Entrou hoje em vigor a legislação de suporte ao
programa de rescisões amigáveis na administração pública que decorrerá entre 1
de Setembro e 30 de Novembro e que irá despedir de forma amigável, já se vê,
uns milhares de pessoas.
Como já uma vez aqui escrevi, confesso que o
léxico que nos últimos anos entrou em uso no universo das relações de trabalho me
embaraça. Vejamos alguns exemplos.
Fala-se de excedentários com que importa acabar
como se não estivéssemos a falar de pessoas. Na verdade, esta gente acha que as
pessoas são excedentárias, são descartáveis, há que libertar os mercados do
peso desta gente inútil.
Um outro termo é o trabalho precário, flexível
como essa gente gosta de afirmar, que torna precária uma vida sem confiança no
amanhã e, portanto, sem projecto de vida. Relembro que temos a segunda mais
alta taxa de precariedade da Europa.
Também me parece curiosa a ideia hoje reafirmada
de rescisão por mútuo acordo ou amigável que, amigavelmente é claro, manda
milhares para o desemprego.
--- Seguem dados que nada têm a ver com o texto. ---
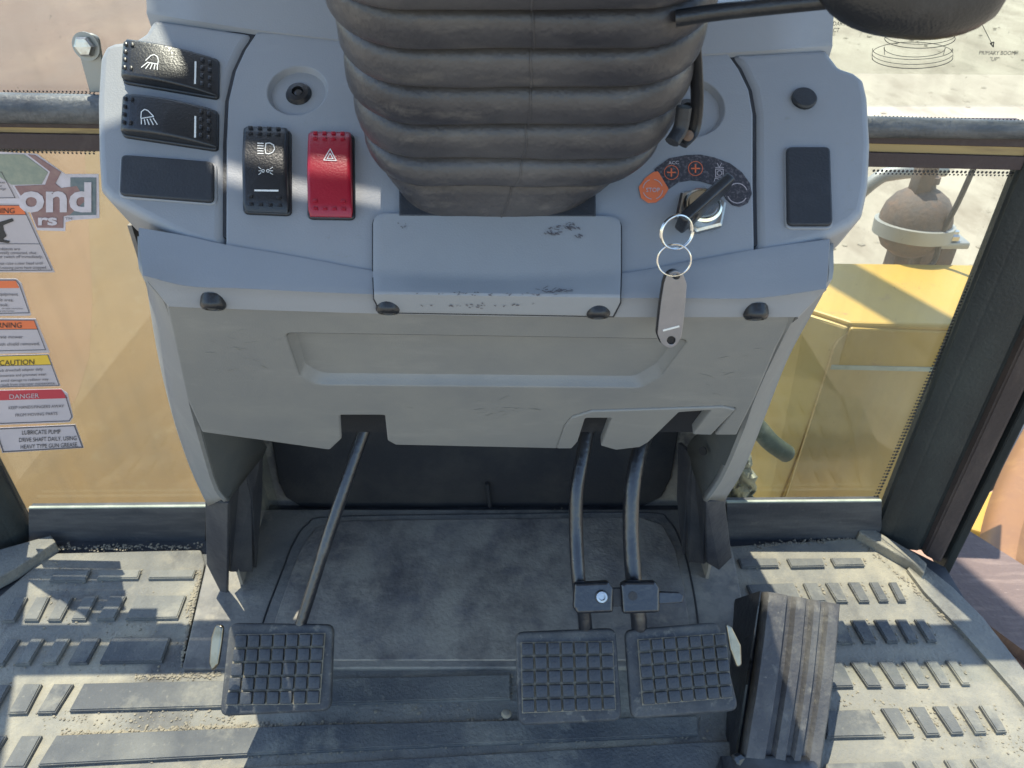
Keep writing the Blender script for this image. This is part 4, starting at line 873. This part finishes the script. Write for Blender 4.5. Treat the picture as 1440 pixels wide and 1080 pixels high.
hp = pA.up(.0014).hit
obj('lettering', text_mesh('ond', Z9([(640, 573)])[0], 57, hp, 0, 1.18, 'RIGHT', bold=.03), logow, lg, smooth=0)
obj('lettering', text_mesh('rs', Z9([(396, 668)])[0], 21, hp, 0, 1.75, 'RIGHT', bold=.03), logow, lg, smooth=0)
obj('lettering', text_mesh('TM', Z9([(500, 634)])[0], 5, hp, 0, 1.5, 'RIGHT'), inkg, lg, smooth=0)
# control diagram on the upper window
dg_ = thing('control_diagram_decal', 'clear line drawing sticker of a joystick with primary boom arrow', 'sticker', dp.hit(1300, 70))
def Z6(q): return [(900 + x / 2.667, y / 2.667) for x, y in q]
hd = dp.up(.0004).hit
ell = lambda cx, cy, a, b, a0=0, a1=360, n=30: Z6([(x, y) for x, y in circ(cx, cy, a, n, a0, a1, b)])
lines = [(ell(1022, 215, 152, 42, 185, 355), 1), (ell(1022, 200, 152, 42, 0, 360), .8), (ell(1022, 185, 150, 38, 175, 365), .8), (ell(1030, 180, 115, 34, 180, 360), .8), (ell(1050, 145, 132, 36, 170, 370), 1), (ell(1050, 132, 132, 34, 170, 370), .8), (ell(1055, 118, 126, 32, 170, 370), .8), (ell(1060, 104, 120, 28, 180, 360), .8),
         (Z6([(917, 175), (917, 205)]), .8), (Z6([(1145, 178), (1138, 205)]), .8), (Z6([(870, 205), (872, 225)]), .8), (Z6([(1174, 205), (1172, 222)]), .8), (Z6([(1272, 70), (1320, 165)]), 1), (Z6([(1325, 176), (1314, 163), (1327, 158), (1325, 176)]), 1.6)]
obj('line_drawing', merge([stroke_mesh(q, hd, w) for q, w in lines]), blacki, dg_, smooth=0)
obj('lettering', text_mesh('PRIMARY BOOM', (1376, 77), 8.2, hd, .5, .86, shear=.25), blacki, dg_, smooth=0)
obj('lettering', text_mesh('"UP"', (1391, 86), 8.2, hd, 0, .86, shear=.25), blacki, dg_, smooth=0)
obj('lettering', text_mesh('RETRACT', (1180, 45), 8.2, hd, 0, .86, 'RIGHT', shear=.25), blacki, dg_, smooth=0)
obj('lettering', text_mesh('SECONDARY BOOM', (1212, 36), 8.2, hd, 0, .86, 'RIGHT', shear=.25), blacki, dg_, smooth=0)
film = bpy.data.meshes.new('film'); film.from_pydata([tuple(dp.up(-.0006).hit(*q)) for q in ((1165, -40), (1480, -40), (1480, 106), (1165, 103))], [], [(0, 1, 2, 3)])
obj('clear_film', film, glass, dg_, smooth=0)

# ------------------------------------------------------------------ outside
hood = thing('machine_hood', 'tan painted machine hood sloping up outside the window behind the stickers', 'hood', (-.6, 1.2, -.2))
def slope(pts, m, nm, parent, t=.02, r=.0):
    bm = bmesh.new(); bm.faces.new([bm.verts.new(p) for p in pts]); bmesh.ops.recalc_face_normals(bm, faces=bm.faces); o = obj(nm, frombm(bm), m, parent, smooth=0); solid(o, t, .004, 0); return o
hpn = Plane((0, .95, -.13), (0, -.395, .75))
slope([hpn.hit(-500, 860), hpn.hit(330, 860), hpn.hit(430, 200), hpn.hit(430, 178), hpn.hit(-500, 178)], tanp, 'hood_panel', hood)
plate('reflection_patch', [(-80, 392), (-80, 200), (118, 196), (124, 300), (130, 420), (126, 500), (108, 560), (70, 600), (-80, 610)], hpn.up(.0102), .004, tan2, hood, bev=.0001, r=.05)  # reflection in the glass drawn as a tinted plate on the hood
hp2 = Plane(hpn.hit(60, 178), (0, -.30, .95))
slope([hp2.hit(-500, 186), hp2.hit(430, 186), hp2.hit(500, -30), hp2.hit(-600, -30)], brownp, 'hood_top', hood, .015)
lt = thing('window_catch', 'clear plastic window catch with hex bolt above the rail', 'catch', onY(125, 70, .755))
cpn = Plane((0, .754, 0), (0, -1, 0))
plate('catch_strap', [(112, 52, .008), (124, 46, .008), (138, 52, .008), (150, 130), (126, 130), (110, 72)], cpn, .004, clampm, lt, bev=.001)
obj('hex_bolt', lathe_mesh([(.0095, 0), (.0095, .006), (.0075, .0075), (0, .0078)], cpn.hit(122, 65), (0, -1, .1), 6), zinc, lt, smooth=0)
obj('washer', lathe_mesh([(.0125, 0), (.0125, .002), (0, .002)], cpn.hit(122, 65), (0, -1, .1), 24), clampm, lt)

# yellow box fender
fb = thing('yellow_fender_box', 'scuffed yellow steel box fender outside, shaded stripe across its top', 'fender', (.6, 1, -.3))
ZB = .262
def fz(px, py): return onZ(px, py, ZB)
tq = [(1120, 372), (1378, 376), (1640, 380), (1560, 470), (1338, 462), (1190, 458), (1178, 470), (1120, 440)]
top = [onZ(1000, 371, ZB), onZ(1378, 376, ZB), onZ(1430, 377, ZB), onZ(1425, 464, ZB), onZ(1195, 458, ZB), onZ(1140, 440, ZB)]
slope(top, yellow, 'top_plate', fb, .01)
fY = onZ(1200, 458, ZB).y
fl = [onY(1195, 459, fY), onY(1425, 464, fY), onY(1290, 760, fY + .02), onY(1075, 760, fY + .02)]
slope(fl, yellow, 'front_plate', fb, .01)
slope([onZ(1195, 459, ZB - .002), onY(1075, 760, fY + .02), onY(985, 780, fY + .12), onY(1065, 460, fY + .10), onZ(1135, 441, ZB - .002)], dusty, 'corner_facet', fb, .01)  # sunlight on this facet is carried by its paler colour
rp3 = Plane((0, fY - .006, 0), (0, -1, .02))
plate('inner_panel', [(1090, 752), (1132, 620), (1176, 482, .04), (1200, 459, .03), (1415, 462), (1290, 752)], rp3, .006, olive, fb, bev=.002, r=.01)
plate('panel_seam', [(1168, 520), (1170, 514), (1400, 519), (1398, 525)], rp3.up(.002), .003, cloth, fb, bev=.001)
# accumulator
ap = onZ(1283, 392, ZB)
ya = ap.y + .10
acc = thing('accumulator', 'rusty dome shaped hydraulic accumulator held by a pale clamp band on the yellow fender', 'accumulator', (ap.x, ya, ZB))
def aY(px, py): return onY(px, py, ya)
ca = aY(1286, 313); sc_ = (ca - EYE).dot(FW) / F * .94
ball = [(0, -50), (20, -47), (38, -36), (47, -20), (50, -5), (50, 8), (46, 24), (36, 38), (24, 46), (15, 50), (13, 56), (17, 57), (17, 66), (11, 67), (11, 78), (8, 84), (0, 84)]
axd = Vector((.03, .10, 1)).normalized()
obj('dome', lathe_mesh([(r * sc_, h_ * sc_ * 1.05) for r, h_ in ball], ca, axd, 36), rusty, acc)
obj('clamp_band', lathe_mesh([(49 * sc_, -20 * sc_), (55 * sc_, -19 * sc_), (56 * sc_, 1 * sc_), (50 * sc_, 2 * sc_)], ca, axd, 36), clampm, acc)
obj('clamp_foot', box_mesh(aY(1305, 334), (.105, .07, .012), .003), clampm, acc)
for x in (1291, 1328): obj('clamp_nut', lathe_mesh([(.011, 0), (.011, .007), (.007, .010), (.007, .014), (0, .014)], aY(x, 330) + Vector((0, -.025, .004)), (0, 0, 1), 6), zinc, acc, smooth=0)
obj('valve_body', box_mesh(aY(1298, 250), (.024, .03, .05), .003), rusty, acc)
obj('fitting', lathe_mesh([(.012, 0), (.012, .01), (.008, .011), (.008, .03), (.005, .031), (0, .031)], aY(1300, 243), (0, 0, 1), 6), zinc, acc, smooth=0)
for x in (1262, 1298, 1322): obj('support_foot', box_mesh(aY(x, 362) + Vector((0, 0, -.004)), (.026, .035, .055), .002), rusty, acc)
hs = obj('hydraulic_hose', tube_mesh([aY(1342, 235) + Vector((0, -.05, .02)), aY(1326, 268) + Vector((0, -.05, 0)), aY(1305, 310) + Vector((0, -.05, 0)), aY(1292, 352) + Vector((0, -.05, 0)), ap + Vector((0, .02, .0))], .0042, 10, 6), blackm)
tag(hs, 'thin black hose rising in front of the rusty accumulator', 'hose')
pp = obj('grey_pipe', tube_mesh([onY(1150, 330, 1.25), onY(1225, 258, 1.25), onY(1262, 243, 1.25), onY(1330, 238, 1.25)], .012, 12, 6), clampm)
tag(pp, 'pale bent pipe outside beside the side panel of the console', 'pipe')
hz2 = obj('cut_hose', tube_mesh([onY(1040, 575, .86), onY(1066, 602, .86), onY(1084, 622, .86), onY(1106, 638, .87)], .014, 14, 6), hosem)
tag(hz2, 'cut end of a green grey rubber hose outside the window', 'hose')
shp = []
for i in range(14):
    shp.append([onY(1010 + j * (5 + .12 * i + 1.6 * noise.noise(Vector((i * .5, 3, 1)))), 640 + i * 6.5 + 4 * noise.noise(Vector((j * .4, 5, 2))), .90 + .05 * noise.noise(Vector((i * .55, j * .6, .5)))) for j in range(10)])
o = obj('crumpled_sheet', loft(shp), cloth); tag(o, 'pale crumpled sheet outside at the foot of the console', 'sheet'); solid(o, .002)
GV, GF = [], []
for i in range(2600):
    y = 1.6 + 14 * random.random() ** 1.6; x = random.uniform(-.2, 1.1) * (y * .9 + 1); r = random.choice((.006, .01, .016, .03)) * random.uniform(.6, 1.2)
    m = Matrix.Translation((x, y, -1.25 + .05 * noise.noise(Vector((x, y, -1.25)) * .35) + r * .2)) @ Matrix.Rotation(random.random() * 6, 4, 'Z') @ Matrix.Diagonal((r * random.uniform(.7, 1.5), r, r * .6, 1))
    o_ = len(GV); GV.extend([m @ v for v in IV]); GF.extend([[i_ + o_ for i_ in f] for f in IF])
gme = bpy.data.meshes.new('stones'); gme.from_pydata(GV, [], GF)
o = obj('gravel', gme, gravelm, kind='stuff'); tag(o, 'small loose stones scattered over the pale ground outside', 'gravel')
# unseen boom overhead, outside, placed to throw the shade stripe on the fender
def onsun(px, py, z): return up_sun(onZ(px, py, ZB), z)
q1, q2 = onsun(1120, 378, 2.0), onsun(1200, 374, 2.0); q3, q4 = onsun(1420, 497, 2.0), onsun(1275, 472, 2.0)
d1 = (q3 - q2).normalized()
bw = obj('unseen_boom_arm', frombm(prism([q1 - d1 * .3, q2 - d1 * .3, q3 + d1 * 1.2, q4 + d1 * 1.2], .12)), yellow, smooth=0); tag(bw, 'unseen yellow boom arm placed high outside the cab to shade the fender', 'boom')
# side seen through the door opening
st_ = thing('side_step', 'rusty brown tread step plate outside the door opening', 'step', onZ(1400, 850, -.12))
ob = obj('step_plate', frombm(prism([onZ(*q, -.08) for q in [(1334, 742), (1350, 738), (1440, 795), (1560, 870), (1560, 1010), (1440, 915), (1376, 868), (1308, 800)]], .02)), stepm, st_)
o = obj('step_riser', frombm(prism([onZ(*q, -.10) for q in [(1372, 862), (1440, 902), (1560, 985), (1560, 1150), (1440, 985), (1366, 880)]], .02)), pinkm, st_)
of = thing('rear_fender', 'orange painted curved fender outside the door opening', 'fender', onZ(1440, 720, -.3))
rows = []
for i in range(12):
    t = i / 11; px = 1470 - 92 * math.sin(t * 1.5) ; py = 560 + 230 * t
    rows.append([onZ(px + j * 22, py + j * 9, -.20 - .05 * j * j * .1 + .05 * math.sin(j * .5)) for j in range(10)])
o = obj('fender_skin', loft(rows), orange, of); solid(o, .01)
slope([onZ(*q, -.26) for q in [(1335, 722), (1370, 700), (1420, 690), (1440, 770), (1400, 760), (1350, 745)]], yellow, 'fender_foot', of, .02)
wl = obj('concrete_apron', frombm(prism([onZ(*q, -.9) for q in [(1250, 430), (1600, 330), (1900, 700), (1640, 1000), (1240, 900)]], .05)), pinkm, kind='structure', smooth=0)
wl2 = obj('shade_stripe_bar', tube_mesh([onZ(1376, 668, -.5), onZ(1410, 640, -.5), onZ(1450, 610, -.5)], .05, 14, 4), blackm); tag(wl2, 'dark bar standing in for a stripe of shade outside the door opening', 'shade stripe')  # dark tube laid where a stripe of shade crosses the ground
Como é sabido boa parte das rescisões
"amigáveis" são estabelecidas, impostas, sem margem negocial a
pessoas altamente fragilizadas e vulneráveis que entre o nada e a migalha
"escolhem amigavelmente" a migalha".
No fundo, as pessoas deixam de ser pessoas, são
activos, recursos, que como tal devem ser geridos em função do mercado,
adquirem-se, dispensam-se, descartam-se, gerem-se e, finalmente, abandonam-se.
Veja-se o que tem acontecido a muitos milhares de pessoas que têm sido mandadas
para o desemprego, mais de metade das quais sem subsídio.
Também entrou no nosso quotidiano a referência à
"mobilidade especial", outra "oportunidade" a que querem
despudoradamente chamar de “requalificação” e na verdade significa mover para a
rua, para o desemprego.
Afirmo com frequência que uma das consequências
menos quantificável das dificuldades económicas, sobretudo da precariedade e do
desemprego, em particular o de longa duração, situação em que o tempo pode
obriga a perder o subsídio, é o roubo da dignidade às pessoas envolvidas, algo
de devastador.
Todo este quadro, que alguns referem como uma
“bomba social”, levanta uma terrível e angustiante questão, os milhares,
muitos, de pessoas envolvidas vão (sobre)viver de quê?
A legislação ontem publicada dirige-se ao alvo do
costume, funcionários da administração que a par de pensionistas e reformados confirmam
a incapacidade do Governo de considerar qualquer outra via que não seja cumprir
fielmente a cartilha de quem verdadeiramente nos governa, a troika em nome dos
mercados e que, como é óbvio, pensa “que se lixem as pessoas”.